Graphs of (a) PSE with \(q=0.9\) and (b) GEM for \(q=0.9\)

To find the value of q for which the CF method, Eq. (5.3), minimizes the error rate ER, q values ranging between 0.9 and 1.2 with increments 10⁻³ were used. Minimum error (\(ER=0.0321\) or 3.21%) was obtained when \(q=1.005\) as seen in Fig. 5.

Figure 5

CF’s error rate versus q values

The graphs of the simulation obtained for the optimal value of \(q=1.005\), for the value of \(q=1\) together with the original data are shown in Fig. 6. The CF method produced \(ER=0.3824\) that is 38.24% for the value of \(q=1\), and much lower error (\(ER=0.0321\) or 3.21%) when \(q=1.005\).

Figure 6

CF ‘s graph (a) for \(q=1.005\) and (b) for \(q=1\)

6 Conclusion

The FLDE is studied, the existence and uniqueness of a solution are proposed and proved by means of the Hadamard fractional derivative and integral formula. The proposed solution is shown to be applicable in practice by using a data set and employing three numerical approaches, namely the GEM, PSE, and CF.

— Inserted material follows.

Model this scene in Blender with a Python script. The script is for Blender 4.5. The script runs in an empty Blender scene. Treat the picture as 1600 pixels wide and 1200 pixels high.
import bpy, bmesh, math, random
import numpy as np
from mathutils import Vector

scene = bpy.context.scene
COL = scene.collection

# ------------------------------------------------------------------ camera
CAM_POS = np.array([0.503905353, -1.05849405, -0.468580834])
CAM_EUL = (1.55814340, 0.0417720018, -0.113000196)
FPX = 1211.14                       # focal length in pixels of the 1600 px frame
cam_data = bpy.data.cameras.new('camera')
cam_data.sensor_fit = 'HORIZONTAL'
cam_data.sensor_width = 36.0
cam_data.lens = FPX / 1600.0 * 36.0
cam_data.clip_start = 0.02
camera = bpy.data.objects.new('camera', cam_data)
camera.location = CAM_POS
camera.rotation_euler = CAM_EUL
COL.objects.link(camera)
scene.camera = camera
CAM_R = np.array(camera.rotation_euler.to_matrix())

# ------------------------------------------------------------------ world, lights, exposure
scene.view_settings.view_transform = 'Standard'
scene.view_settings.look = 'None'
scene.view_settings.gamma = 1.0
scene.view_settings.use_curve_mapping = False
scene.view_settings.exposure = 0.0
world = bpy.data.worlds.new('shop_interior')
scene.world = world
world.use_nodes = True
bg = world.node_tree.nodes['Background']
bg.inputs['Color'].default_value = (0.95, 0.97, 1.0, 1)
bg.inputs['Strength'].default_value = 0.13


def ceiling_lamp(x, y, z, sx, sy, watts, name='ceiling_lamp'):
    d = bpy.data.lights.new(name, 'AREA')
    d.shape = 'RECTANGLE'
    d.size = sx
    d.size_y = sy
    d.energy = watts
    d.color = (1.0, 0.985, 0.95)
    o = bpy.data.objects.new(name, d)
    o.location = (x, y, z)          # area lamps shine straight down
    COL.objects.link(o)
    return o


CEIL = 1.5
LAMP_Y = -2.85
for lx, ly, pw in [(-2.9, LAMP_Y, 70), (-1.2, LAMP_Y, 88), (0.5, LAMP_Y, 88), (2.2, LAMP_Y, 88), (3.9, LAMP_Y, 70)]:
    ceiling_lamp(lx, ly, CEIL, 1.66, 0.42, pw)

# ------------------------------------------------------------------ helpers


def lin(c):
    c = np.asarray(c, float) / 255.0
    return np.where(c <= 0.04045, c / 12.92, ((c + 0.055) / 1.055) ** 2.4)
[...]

The values of the fractional derivative of order q, for which each of the method produces a minimum error rate ER, were found iteratively. It appeared that the GEM and PSE methods produce a common minimum error rate of \(ER=3.2\)% for a value of \(q=1\). The CF method produces the same minimum error rate of \(ER=3.2\)% for a value of \(q=1.005\).

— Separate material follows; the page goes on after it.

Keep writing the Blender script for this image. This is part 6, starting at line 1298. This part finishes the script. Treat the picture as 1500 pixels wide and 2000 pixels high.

It is worth mentioning that the fractional derivative of order \(q=1\) coincides with the classical approach of the solution. Through the application problem it has become evident that the CF method has performed better in solving the FLDE, by producing a minimum error rate for q value different from 1.